The coroner concluded the cause of death was cardiac arrhythmia brought on by the violent attack. Her mother, Gilberte Vachon, said she would never accept this.

Andrée and Gilberte Vachon spoke at the commission about the loss of their beloved sister and daughter, Adèle-Patricia Vachon-Bellefleur. She was known to everyone as Adèlus. (CBC)

"To die of a heart attack? As if it was nothing? No, for sure there was no heart attack involved here," Gilberte Vachon said.

Andrée Vachon told the commission that her sister Adèlus was someone who always helped others and that was what she was trying to do the night she died.

"My sister wanted to defend the girls from Mani-Utenam," said Andrée Vachon.

Dozens of people gathered in the community centre on Monday lined up after the testimony to hug the family and show their support.

Gilberte Vachon said her daughter Adèlus' smile was her trademark, and that she always offered to help others.

Gilberte Vachon said after her daughter's death, Adèlus' boyfriend and best friend committed suicide.

In December of that year, the family home burned down.

This was almost too much to bear, Gilberte Vachon said.

"I couldn't take it anymore. There's a part of me that is gone, a part of my heart."

Neighbours who took the couple in gave them a bit of hope, naming their newborn daughter Adela in her honour.

"That helped me a lot, because I am now a godmother."

Social justice

Gilberte Vachon said she can no longer go near the community centre her daughter went to that night.

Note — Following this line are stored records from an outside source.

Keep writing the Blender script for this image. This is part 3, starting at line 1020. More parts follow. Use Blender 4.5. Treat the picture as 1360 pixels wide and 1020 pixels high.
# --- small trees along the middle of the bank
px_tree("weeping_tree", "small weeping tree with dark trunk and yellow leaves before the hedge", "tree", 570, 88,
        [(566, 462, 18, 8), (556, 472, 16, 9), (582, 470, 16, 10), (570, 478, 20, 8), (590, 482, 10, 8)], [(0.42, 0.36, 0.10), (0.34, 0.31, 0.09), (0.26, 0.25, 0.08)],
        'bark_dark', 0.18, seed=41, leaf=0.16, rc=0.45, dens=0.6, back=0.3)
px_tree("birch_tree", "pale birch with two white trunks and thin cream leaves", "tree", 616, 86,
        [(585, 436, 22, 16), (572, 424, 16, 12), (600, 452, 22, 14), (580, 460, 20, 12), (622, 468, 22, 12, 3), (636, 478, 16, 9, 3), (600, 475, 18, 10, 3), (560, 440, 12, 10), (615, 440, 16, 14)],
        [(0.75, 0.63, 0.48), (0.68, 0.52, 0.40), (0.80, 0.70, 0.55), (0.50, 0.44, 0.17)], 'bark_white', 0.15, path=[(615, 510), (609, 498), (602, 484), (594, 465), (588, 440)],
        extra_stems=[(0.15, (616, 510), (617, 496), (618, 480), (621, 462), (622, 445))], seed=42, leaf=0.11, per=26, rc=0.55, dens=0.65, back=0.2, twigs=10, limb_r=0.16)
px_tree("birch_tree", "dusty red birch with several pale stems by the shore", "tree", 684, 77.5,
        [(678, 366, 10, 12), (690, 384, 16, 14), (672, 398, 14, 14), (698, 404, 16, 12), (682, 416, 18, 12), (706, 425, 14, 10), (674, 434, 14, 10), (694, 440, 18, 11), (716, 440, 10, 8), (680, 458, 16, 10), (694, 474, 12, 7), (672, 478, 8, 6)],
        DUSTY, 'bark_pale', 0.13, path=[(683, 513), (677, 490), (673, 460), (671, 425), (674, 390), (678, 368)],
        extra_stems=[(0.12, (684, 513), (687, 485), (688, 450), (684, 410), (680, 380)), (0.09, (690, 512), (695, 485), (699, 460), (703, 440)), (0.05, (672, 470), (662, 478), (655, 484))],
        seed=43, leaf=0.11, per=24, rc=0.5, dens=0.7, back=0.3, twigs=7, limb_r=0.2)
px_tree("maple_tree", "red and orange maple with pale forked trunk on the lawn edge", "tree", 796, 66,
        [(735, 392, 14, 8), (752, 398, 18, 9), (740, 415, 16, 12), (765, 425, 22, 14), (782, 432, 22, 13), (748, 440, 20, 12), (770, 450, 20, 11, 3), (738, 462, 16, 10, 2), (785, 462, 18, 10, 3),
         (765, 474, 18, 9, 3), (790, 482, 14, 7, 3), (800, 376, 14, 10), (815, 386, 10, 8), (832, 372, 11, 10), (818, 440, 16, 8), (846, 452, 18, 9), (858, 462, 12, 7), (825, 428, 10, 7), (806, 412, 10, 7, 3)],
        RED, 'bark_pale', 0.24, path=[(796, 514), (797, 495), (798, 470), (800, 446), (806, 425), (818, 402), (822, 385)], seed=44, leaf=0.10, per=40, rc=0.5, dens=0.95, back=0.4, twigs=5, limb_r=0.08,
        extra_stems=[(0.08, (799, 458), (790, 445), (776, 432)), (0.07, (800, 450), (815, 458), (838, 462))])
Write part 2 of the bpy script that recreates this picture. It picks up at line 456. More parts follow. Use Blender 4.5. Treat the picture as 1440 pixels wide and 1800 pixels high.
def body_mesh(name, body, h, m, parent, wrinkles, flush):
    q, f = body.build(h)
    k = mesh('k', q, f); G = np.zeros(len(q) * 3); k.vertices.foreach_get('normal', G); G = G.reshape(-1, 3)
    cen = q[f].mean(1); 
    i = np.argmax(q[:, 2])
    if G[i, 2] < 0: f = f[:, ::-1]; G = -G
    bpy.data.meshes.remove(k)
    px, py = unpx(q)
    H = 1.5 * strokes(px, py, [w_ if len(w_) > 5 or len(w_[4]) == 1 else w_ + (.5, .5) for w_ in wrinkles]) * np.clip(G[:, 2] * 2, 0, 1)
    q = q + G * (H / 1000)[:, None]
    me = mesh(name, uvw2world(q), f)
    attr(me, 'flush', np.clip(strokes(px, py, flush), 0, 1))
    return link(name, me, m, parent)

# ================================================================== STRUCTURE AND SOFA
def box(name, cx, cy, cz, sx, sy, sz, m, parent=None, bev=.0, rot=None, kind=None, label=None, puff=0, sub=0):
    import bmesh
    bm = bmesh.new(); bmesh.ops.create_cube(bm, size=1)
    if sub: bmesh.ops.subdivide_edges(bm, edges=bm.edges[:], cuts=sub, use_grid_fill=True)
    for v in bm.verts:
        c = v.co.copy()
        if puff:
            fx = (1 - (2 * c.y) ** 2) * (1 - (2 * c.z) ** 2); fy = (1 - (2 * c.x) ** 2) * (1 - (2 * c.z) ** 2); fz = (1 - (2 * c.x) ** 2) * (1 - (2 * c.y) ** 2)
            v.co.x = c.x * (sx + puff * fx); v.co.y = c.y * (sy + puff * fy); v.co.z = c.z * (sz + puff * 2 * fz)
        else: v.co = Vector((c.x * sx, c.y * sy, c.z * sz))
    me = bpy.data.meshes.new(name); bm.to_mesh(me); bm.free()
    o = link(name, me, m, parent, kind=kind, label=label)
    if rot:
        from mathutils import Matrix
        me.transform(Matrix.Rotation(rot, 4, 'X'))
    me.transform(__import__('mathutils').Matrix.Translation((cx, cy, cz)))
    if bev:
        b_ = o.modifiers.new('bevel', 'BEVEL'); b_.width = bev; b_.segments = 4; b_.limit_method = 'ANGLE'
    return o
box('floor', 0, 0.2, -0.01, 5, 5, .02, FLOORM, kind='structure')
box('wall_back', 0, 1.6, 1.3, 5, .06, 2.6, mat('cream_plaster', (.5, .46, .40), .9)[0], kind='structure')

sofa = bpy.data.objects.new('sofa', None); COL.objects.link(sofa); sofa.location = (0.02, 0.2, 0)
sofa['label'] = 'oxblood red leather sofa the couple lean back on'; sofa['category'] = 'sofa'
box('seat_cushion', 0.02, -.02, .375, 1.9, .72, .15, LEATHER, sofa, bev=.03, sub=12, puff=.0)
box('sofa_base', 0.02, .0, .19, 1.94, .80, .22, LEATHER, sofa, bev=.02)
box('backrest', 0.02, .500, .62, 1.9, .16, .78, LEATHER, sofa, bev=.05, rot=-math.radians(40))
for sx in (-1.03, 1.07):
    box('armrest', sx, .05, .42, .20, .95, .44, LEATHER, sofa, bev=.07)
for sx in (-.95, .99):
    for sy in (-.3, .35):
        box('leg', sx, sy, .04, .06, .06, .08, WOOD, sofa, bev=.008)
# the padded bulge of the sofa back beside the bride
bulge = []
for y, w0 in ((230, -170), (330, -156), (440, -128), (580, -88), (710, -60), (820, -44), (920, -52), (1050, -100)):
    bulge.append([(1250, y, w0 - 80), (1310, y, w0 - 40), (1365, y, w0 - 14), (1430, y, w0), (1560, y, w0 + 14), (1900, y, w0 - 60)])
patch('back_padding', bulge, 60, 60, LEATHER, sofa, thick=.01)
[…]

She said it's also difficult to live side by side with some of the people who were involved in the fight, including one person who was accused of assault who was later acquitted.

The family is also questioning how balanced the police investigation was at the time, given the police chief allegedly personally knew some of the people involved.

Commissioner Michèle Audette commented on this, admitting justice is sometimes difficult in small communities.

"We ask for justice, but when we always live together, social justice is not easy."

Gilberte Vachon said she never received support from the province's Crime Victims Assistance Centre.

She said that aid is crucial for families, and she asked the commissioners to continue searching for answers.

"We don't even know what happened. There are still so many questions. It's as though there were lies around this whole event."